[start Listed entries]
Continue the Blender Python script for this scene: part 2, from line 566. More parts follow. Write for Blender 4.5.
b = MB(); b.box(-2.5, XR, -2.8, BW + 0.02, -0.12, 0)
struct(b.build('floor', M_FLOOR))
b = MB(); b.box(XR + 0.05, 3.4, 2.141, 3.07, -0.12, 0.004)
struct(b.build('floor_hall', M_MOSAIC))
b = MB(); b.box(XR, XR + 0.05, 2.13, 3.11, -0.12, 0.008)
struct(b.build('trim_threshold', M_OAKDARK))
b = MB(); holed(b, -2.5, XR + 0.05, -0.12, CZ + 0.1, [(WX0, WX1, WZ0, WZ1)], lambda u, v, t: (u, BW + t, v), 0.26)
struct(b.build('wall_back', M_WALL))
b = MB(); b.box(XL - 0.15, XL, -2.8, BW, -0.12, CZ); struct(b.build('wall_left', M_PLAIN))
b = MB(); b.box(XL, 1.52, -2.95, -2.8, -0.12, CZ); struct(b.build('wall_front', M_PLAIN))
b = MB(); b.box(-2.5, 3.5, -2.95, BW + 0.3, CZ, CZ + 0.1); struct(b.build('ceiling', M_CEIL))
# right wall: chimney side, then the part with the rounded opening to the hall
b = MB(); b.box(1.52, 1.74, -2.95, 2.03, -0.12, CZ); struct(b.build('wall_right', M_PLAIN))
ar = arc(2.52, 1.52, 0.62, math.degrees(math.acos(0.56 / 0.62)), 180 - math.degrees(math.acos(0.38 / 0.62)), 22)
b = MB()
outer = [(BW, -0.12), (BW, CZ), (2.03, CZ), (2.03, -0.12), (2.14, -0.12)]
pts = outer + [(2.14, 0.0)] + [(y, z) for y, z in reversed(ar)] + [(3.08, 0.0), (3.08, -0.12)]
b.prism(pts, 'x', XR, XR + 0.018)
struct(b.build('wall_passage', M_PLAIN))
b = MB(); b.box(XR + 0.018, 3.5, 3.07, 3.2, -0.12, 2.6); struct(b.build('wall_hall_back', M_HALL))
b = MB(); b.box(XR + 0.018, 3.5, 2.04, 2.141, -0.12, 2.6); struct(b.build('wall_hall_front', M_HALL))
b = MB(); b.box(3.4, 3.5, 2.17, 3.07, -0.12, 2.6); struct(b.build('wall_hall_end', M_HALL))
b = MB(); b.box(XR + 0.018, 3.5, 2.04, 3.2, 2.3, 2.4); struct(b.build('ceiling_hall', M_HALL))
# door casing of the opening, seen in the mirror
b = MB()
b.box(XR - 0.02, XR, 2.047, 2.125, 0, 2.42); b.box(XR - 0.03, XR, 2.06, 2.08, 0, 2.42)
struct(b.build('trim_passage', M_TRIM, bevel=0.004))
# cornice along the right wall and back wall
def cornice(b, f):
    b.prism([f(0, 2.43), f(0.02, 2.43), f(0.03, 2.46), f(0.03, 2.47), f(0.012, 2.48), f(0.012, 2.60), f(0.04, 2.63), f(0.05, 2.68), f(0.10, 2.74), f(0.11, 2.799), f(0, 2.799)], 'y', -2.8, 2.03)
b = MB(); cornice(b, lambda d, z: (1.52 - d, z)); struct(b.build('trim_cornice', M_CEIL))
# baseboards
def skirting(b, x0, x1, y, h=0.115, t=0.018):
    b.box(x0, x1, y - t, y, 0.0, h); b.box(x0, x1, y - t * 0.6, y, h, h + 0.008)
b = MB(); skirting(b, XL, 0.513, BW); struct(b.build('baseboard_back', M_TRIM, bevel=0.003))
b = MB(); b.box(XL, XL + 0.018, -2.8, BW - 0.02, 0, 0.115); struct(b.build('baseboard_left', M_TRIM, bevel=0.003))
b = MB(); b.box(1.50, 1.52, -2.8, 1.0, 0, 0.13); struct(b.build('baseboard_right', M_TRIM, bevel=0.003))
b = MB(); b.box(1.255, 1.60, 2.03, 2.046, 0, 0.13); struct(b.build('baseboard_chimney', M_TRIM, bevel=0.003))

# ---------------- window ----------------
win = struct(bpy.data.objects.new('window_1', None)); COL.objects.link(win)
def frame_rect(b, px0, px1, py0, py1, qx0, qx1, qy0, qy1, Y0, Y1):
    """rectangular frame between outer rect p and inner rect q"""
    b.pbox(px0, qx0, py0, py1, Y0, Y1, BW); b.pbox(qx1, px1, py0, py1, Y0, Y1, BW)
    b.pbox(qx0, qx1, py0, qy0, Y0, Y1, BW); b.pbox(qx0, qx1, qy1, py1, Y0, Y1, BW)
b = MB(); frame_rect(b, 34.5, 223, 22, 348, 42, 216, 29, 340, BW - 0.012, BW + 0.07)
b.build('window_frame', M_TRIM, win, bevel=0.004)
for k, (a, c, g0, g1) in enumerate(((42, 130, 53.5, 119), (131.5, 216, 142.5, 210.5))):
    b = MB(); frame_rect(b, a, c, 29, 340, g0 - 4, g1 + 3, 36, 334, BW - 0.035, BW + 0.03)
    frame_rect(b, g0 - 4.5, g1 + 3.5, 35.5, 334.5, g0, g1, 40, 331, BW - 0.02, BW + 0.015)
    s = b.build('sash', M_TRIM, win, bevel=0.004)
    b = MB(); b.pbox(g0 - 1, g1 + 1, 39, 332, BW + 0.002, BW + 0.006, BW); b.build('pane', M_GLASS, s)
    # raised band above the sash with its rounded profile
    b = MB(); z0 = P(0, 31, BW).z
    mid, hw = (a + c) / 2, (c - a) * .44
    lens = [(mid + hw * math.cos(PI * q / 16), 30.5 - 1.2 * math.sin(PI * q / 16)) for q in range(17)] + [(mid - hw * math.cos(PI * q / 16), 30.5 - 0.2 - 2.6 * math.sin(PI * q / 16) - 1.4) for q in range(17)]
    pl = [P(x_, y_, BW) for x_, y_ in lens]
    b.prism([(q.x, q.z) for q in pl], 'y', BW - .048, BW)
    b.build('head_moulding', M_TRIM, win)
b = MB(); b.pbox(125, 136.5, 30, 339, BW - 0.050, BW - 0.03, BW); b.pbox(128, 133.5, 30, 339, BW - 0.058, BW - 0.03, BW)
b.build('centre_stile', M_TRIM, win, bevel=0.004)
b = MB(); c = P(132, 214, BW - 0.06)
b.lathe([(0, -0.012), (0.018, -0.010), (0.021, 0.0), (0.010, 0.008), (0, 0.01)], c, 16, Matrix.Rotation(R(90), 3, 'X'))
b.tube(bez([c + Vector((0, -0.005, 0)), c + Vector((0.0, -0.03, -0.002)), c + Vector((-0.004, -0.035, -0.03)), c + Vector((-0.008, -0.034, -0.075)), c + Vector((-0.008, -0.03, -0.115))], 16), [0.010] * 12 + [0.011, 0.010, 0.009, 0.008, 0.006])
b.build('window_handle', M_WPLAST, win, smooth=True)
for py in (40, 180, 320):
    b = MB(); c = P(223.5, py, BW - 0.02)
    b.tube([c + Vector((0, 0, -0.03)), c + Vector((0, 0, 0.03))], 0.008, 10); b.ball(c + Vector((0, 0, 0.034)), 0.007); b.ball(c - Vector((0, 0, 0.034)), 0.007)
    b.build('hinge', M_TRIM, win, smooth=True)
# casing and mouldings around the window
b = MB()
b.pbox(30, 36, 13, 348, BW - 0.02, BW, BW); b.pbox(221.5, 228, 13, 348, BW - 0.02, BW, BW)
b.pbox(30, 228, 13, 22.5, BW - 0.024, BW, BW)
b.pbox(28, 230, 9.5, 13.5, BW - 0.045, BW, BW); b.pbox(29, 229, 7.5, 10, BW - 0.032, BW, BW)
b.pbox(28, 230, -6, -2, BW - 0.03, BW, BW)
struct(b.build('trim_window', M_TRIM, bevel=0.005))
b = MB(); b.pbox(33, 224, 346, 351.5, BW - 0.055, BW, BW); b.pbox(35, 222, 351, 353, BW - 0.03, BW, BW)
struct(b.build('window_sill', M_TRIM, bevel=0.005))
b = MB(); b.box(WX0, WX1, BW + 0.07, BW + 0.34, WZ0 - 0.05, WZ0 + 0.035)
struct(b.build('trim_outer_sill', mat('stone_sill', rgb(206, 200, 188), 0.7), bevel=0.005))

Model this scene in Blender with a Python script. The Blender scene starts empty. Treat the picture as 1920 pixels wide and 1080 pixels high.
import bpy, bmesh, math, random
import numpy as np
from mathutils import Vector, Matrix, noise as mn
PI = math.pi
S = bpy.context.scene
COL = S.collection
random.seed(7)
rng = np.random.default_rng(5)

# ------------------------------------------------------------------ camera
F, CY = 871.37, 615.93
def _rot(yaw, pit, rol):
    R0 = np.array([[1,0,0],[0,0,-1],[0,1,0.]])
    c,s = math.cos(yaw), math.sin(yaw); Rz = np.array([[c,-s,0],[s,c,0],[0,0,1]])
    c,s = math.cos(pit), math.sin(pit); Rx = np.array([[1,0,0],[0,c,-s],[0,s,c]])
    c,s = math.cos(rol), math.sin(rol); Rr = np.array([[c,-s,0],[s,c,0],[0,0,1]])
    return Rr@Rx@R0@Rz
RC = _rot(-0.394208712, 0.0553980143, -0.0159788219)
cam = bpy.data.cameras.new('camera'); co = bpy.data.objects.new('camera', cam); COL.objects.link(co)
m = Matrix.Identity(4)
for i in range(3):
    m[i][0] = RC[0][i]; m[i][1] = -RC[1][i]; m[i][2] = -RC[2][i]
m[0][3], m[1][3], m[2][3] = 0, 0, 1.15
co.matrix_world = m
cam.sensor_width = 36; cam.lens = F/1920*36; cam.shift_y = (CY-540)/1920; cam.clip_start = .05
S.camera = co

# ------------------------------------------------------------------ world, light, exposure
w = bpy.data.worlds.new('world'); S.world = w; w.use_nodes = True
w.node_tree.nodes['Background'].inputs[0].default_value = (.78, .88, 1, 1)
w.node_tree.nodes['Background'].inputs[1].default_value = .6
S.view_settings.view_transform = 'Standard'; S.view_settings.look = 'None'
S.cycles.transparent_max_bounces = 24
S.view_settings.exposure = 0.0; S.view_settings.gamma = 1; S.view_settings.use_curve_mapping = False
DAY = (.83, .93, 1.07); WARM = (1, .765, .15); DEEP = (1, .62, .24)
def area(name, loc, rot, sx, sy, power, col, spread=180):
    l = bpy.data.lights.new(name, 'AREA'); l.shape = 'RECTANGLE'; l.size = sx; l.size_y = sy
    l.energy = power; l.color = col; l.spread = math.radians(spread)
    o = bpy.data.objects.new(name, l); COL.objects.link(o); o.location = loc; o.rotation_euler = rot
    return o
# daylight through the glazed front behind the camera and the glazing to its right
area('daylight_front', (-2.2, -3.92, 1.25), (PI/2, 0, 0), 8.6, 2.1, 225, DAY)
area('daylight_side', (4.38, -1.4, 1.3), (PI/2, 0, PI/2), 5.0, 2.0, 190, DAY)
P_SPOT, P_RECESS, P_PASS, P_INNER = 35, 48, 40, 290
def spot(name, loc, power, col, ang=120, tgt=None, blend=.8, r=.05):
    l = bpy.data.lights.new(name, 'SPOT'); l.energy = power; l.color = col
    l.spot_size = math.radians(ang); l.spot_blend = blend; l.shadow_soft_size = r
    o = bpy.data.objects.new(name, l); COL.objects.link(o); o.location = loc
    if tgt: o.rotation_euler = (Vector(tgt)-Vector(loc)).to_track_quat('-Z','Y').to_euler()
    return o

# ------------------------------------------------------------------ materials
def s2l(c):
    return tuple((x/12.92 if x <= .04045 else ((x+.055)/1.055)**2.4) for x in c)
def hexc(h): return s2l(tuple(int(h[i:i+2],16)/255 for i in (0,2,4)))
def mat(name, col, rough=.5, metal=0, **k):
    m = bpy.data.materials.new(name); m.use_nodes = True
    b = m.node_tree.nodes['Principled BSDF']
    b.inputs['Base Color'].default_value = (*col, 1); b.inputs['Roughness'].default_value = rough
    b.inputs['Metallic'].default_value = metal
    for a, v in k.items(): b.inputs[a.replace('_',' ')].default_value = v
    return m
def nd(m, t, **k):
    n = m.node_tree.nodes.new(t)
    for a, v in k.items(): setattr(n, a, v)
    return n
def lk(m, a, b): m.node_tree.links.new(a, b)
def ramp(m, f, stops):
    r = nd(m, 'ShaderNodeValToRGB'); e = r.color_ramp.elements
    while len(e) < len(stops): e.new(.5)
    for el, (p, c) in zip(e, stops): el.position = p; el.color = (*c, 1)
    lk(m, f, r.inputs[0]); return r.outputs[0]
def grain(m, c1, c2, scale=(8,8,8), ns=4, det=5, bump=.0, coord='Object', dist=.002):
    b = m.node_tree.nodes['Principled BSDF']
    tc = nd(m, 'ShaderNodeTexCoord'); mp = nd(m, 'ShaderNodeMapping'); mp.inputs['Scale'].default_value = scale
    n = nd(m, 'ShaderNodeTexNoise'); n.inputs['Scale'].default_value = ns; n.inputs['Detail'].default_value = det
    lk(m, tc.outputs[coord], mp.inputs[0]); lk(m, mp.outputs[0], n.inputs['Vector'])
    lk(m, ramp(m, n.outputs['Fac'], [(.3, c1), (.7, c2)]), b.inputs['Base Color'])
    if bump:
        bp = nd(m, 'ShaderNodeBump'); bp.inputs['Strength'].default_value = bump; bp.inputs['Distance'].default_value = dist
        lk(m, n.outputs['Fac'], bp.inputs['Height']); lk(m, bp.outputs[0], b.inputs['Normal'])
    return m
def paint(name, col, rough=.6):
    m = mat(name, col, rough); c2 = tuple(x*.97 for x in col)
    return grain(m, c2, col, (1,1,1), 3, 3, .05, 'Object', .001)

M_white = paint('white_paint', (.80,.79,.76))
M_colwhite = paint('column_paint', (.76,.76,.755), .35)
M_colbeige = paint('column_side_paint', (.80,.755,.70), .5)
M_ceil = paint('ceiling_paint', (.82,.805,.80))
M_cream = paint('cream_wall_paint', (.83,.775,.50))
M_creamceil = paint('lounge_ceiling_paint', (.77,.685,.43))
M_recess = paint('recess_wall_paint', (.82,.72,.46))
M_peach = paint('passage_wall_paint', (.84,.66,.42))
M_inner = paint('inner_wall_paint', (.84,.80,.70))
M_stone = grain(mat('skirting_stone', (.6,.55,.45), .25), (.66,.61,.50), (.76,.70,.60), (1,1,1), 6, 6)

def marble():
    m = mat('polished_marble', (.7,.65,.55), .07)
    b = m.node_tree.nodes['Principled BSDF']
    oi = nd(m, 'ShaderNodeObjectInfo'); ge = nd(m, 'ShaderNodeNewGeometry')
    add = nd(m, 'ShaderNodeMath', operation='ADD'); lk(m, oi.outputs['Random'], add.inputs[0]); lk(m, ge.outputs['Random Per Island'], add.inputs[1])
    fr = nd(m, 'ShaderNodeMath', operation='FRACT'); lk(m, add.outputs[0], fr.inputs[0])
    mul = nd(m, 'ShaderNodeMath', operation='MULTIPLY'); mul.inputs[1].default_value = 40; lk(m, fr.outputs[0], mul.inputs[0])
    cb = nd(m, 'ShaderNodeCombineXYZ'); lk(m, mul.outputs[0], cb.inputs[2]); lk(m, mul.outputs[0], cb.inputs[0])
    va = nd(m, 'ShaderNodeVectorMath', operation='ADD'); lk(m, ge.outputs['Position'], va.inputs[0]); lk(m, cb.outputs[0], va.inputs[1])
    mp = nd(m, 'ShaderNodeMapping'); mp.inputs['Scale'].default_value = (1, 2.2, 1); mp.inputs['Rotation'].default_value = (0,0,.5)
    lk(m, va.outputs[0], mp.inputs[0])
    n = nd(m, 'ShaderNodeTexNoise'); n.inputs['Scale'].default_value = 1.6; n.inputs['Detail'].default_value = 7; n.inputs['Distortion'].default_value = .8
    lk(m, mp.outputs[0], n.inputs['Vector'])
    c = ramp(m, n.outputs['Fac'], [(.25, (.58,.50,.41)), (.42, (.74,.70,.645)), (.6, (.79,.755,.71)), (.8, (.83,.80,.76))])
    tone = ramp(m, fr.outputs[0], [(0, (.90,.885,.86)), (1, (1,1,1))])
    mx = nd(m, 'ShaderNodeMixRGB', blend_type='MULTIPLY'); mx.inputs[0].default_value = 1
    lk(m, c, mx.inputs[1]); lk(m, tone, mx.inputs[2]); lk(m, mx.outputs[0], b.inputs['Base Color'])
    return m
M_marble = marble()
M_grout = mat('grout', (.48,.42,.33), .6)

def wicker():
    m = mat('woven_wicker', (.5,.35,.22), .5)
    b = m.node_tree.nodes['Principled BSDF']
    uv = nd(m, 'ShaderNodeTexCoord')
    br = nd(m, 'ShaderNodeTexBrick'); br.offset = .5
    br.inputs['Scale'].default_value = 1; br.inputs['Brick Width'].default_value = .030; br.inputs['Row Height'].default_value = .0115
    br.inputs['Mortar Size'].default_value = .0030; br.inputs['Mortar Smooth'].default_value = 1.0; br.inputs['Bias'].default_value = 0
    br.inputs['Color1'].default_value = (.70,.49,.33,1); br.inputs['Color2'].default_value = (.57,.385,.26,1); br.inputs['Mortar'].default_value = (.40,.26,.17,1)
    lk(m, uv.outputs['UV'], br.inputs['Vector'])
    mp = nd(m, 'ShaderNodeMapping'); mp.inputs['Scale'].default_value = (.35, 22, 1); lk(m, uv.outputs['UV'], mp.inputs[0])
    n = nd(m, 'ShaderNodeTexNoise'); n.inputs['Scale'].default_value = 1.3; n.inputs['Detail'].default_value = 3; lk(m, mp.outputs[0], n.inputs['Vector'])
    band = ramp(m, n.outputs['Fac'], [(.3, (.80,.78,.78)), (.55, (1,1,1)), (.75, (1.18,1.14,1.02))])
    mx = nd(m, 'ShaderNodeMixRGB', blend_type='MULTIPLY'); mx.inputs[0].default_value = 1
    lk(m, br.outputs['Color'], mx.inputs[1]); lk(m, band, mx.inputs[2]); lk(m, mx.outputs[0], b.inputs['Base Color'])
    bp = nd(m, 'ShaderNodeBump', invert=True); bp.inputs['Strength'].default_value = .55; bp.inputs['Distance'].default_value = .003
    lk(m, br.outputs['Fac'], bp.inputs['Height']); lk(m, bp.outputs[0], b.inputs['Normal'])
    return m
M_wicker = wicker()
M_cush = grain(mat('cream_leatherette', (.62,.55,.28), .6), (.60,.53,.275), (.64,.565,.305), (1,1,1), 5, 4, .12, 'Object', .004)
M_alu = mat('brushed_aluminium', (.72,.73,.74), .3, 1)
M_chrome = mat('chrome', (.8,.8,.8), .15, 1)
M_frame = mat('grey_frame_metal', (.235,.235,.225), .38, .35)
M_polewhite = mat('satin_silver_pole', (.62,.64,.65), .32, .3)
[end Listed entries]
▶ [Exercise description]
Output nothing except the lines from the line with "Model this scene" through the line with "S.camera = co", copied exactly, end lines included.

▶ [Reply]
Model this scene in Blender with a Python script. The Blender scene starts empty. Treat the picture as 1920 pixels wide and 1080 pixels high.
import bpy, bmesh, math, random
import numpy as np
from mathutils import Vector, Matrix, noise as mn
PI = math.pi
S = bpy.context.scene
COL = S.collection
random.seed(7)
rng = np.random.default_rng(5)

# ------------------------------------------------------------------ camera
F, CY = 871.37, 615.93
def _rot(yaw, pit, rol):
    R0 = np.array([[1,0,0],[0,0,-1],[0,1,0.]])
    c,s = math.cos(yaw), math.sin(yaw); Rz = np.array([[c,-s,0],[s,c,0],[0,0,1]])
    c,s = math.cos(pit), math.sin(pit); Rx = np.array([[1,0,0],[0,c,-s],[0,s,c]])
    c,s = math.cos(rol), math.sin(rol); Rr = np.array([[c,-s,0],[s,c,0],[0,0,1]])
    return Rr@Rx@R0@Rz
RC = _rot(-0.394208712, 0.0553980143, -0.0159788219)
cam = bpy.data.cameras.new('camera'); co = bpy.data.objects.new('camera', cam); COL.objects.link(co)
m = Matrix.Identity(4)
for i in range(3):
    m[i][0] = RC[0][i]; m[i][1] = -RC[1][i]; m[i][2] = -RC[2][i]
m[0][3], m[1][3], m[2][3] = 0, 0, 1.15
co.matrix_world = m
cam.sensor_width = 36; cam.lens = F/1920*36; cam.shift_y = (CY-540)/1920; cam.clip_start = .05
S.camera = co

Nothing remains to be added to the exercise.